Rows from a 3D scene dataset:
○ ○ ○ ○ ○
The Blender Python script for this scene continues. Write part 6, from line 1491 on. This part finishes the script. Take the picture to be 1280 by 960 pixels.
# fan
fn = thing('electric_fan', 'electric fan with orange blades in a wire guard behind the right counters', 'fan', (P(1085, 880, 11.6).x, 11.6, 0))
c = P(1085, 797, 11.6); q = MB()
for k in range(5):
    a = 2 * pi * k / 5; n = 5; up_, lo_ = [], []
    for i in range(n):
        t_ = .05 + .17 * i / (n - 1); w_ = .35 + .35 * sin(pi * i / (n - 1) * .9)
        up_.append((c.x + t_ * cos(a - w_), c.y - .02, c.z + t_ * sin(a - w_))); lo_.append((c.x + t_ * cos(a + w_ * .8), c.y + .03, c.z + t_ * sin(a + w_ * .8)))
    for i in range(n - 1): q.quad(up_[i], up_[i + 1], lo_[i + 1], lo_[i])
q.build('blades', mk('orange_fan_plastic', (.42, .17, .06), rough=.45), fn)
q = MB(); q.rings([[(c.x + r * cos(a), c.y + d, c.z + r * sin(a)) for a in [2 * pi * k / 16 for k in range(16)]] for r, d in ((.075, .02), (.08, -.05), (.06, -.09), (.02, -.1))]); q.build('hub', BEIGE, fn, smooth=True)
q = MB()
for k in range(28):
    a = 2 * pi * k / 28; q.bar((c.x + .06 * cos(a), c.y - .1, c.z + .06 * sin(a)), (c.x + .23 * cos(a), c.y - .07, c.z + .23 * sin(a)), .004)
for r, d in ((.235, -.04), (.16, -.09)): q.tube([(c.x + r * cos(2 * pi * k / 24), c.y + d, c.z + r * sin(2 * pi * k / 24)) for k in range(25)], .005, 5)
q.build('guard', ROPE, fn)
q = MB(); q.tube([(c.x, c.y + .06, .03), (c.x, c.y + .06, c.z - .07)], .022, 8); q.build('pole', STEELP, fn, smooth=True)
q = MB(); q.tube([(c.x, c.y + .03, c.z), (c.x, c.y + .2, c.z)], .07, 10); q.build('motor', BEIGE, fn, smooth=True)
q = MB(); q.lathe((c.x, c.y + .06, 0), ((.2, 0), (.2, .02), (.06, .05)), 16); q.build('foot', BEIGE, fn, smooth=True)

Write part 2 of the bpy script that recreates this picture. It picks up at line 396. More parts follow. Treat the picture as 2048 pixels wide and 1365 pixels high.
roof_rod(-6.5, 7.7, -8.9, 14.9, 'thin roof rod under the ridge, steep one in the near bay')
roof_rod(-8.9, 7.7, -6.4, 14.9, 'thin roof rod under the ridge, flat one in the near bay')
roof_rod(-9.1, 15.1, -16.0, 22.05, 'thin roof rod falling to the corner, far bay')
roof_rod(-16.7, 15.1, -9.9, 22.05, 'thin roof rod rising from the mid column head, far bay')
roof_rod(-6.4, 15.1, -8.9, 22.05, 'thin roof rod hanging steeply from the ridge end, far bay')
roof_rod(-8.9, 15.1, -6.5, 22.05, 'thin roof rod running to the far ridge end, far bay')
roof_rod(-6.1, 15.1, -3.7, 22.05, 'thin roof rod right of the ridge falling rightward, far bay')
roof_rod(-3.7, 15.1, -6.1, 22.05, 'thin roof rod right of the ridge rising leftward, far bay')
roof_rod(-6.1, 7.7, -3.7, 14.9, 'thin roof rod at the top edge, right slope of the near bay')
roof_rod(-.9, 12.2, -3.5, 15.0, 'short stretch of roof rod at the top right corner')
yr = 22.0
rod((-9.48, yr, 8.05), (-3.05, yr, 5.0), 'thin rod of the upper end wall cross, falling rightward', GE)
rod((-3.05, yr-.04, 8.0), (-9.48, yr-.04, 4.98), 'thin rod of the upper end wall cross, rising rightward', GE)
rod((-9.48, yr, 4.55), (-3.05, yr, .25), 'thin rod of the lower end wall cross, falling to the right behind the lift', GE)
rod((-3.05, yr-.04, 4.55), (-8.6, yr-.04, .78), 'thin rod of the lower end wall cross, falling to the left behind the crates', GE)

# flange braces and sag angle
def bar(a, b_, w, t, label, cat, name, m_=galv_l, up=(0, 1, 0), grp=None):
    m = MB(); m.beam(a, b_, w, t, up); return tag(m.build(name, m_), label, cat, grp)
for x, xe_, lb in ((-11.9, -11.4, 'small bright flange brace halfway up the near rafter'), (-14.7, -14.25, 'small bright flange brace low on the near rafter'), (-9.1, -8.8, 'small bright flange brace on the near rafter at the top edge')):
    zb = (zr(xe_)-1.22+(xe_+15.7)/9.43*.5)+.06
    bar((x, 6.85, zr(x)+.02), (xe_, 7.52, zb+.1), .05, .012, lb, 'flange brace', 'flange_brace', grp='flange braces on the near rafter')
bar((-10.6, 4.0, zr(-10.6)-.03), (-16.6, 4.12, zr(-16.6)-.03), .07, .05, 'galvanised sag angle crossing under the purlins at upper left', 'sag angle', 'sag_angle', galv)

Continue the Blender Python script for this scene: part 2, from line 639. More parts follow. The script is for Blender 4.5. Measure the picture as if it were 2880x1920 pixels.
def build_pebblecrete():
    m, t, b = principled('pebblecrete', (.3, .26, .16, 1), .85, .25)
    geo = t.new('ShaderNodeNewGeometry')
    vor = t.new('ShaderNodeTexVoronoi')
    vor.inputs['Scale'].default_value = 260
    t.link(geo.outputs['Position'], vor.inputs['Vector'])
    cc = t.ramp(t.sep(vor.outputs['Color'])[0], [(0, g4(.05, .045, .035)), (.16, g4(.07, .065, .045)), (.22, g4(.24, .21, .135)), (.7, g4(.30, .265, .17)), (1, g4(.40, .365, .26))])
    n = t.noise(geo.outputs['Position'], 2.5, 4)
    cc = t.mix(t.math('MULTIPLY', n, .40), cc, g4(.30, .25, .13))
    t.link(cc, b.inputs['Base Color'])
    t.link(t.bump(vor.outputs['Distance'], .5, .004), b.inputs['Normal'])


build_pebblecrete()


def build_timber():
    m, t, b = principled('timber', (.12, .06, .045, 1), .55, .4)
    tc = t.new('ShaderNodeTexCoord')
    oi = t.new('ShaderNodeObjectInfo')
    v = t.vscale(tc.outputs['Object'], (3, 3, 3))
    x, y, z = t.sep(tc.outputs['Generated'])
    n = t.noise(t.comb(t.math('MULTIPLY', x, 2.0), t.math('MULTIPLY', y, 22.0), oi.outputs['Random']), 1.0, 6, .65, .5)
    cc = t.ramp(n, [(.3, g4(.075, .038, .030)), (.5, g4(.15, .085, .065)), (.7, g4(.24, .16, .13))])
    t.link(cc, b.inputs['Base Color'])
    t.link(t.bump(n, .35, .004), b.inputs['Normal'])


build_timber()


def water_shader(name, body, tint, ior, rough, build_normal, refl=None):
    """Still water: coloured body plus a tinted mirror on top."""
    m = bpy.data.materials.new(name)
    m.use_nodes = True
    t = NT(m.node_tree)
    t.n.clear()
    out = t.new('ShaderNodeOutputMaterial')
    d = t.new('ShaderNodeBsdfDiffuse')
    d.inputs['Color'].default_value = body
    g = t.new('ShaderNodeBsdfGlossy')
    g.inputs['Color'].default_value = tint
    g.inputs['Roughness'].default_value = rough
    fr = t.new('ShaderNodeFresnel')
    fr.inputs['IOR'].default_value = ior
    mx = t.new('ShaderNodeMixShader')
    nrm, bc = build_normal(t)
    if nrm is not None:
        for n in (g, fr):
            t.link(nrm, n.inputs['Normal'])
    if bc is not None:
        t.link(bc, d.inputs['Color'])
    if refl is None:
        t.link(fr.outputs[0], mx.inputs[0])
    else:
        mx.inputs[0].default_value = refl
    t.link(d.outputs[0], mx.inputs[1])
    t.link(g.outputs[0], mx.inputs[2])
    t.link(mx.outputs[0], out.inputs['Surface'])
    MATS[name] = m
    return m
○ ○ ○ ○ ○
*What you will do*. In the listing above, find the line with "Write part 2" and the line with "rod((-3.05, yr-.04, 4.55), (-8.6, yr-.04, .78), 'thin". Output those two lines and every line between them, exactly as written.

*Written solution*.
Write part 2 of the bpy script that recreates this picture. It picks up at line 396. More parts follow. Treat the picture as 2048 pixels wide and 1365 pixels high.
roof_rod(-6.5, 7.7, -8.9, 14.9, 'thin roof rod under the ridge, steep one in the near bay')
roof_rod(-8.9, 7.7, -6.4, 14.9, 'thin roof rod under the ridge, flat one in the near bay')
roof_rod(-9.1, 15.1, -16.0, 22.05, 'thin roof rod falling to the corner, far bay')
roof_rod(-16.7, 15.1, -9.9, 22.05, 'thin roof rod rising from the mid column head, far bay')
roof_rod(-6.4, 15.1, -8.9, 22.05, 'thin roof rod hanging steeply from the ridge end, far bay')
roof_rod(-8.9, 15.1, -6.5, 22.05, 'thin roof rod running to the far ridge end, far bay')
roof_rod(-6.1, 15.1, -3.7, 22.05, 'thin roof rod right of the ridge falling rightward, far bay')
roof_rod(-3.7, 15.1, -6.1, 22.05, 'thin roof rod right of the ridge rising leftward, far bay')
roof_rod(-6.1, 7.7, -3.7, 14.9, 'thin roof rod at the top edge, right slope of the near bay')
roof_rod(-.9, 12.2, -3.5, 15.0, 'short stretch of roof rod at the top right corner')
yr = 22.0
rod((-9.48, yr, 8.05), (-3.05, yr, 5.0), 'thin rod of the upper end wall cross, falling rightward', GE)
rod((-3.05, yr-.04, 8.0), (-9.48, yr-.04, 4.98), 'thin rod of the upper end wall cross, rising rightward', GE)
rod((-9.48, yr, 4.55), (-3.05, yr, .25), 'thin rod of the lower end wall cross, falling to the right behind the lift', GE)
rod((-3.05, yr-.04, 4.55), (-8.6, yr-.04, .78), 'thin rod of the lower end wall cross, falling to the left behind the crates', GE)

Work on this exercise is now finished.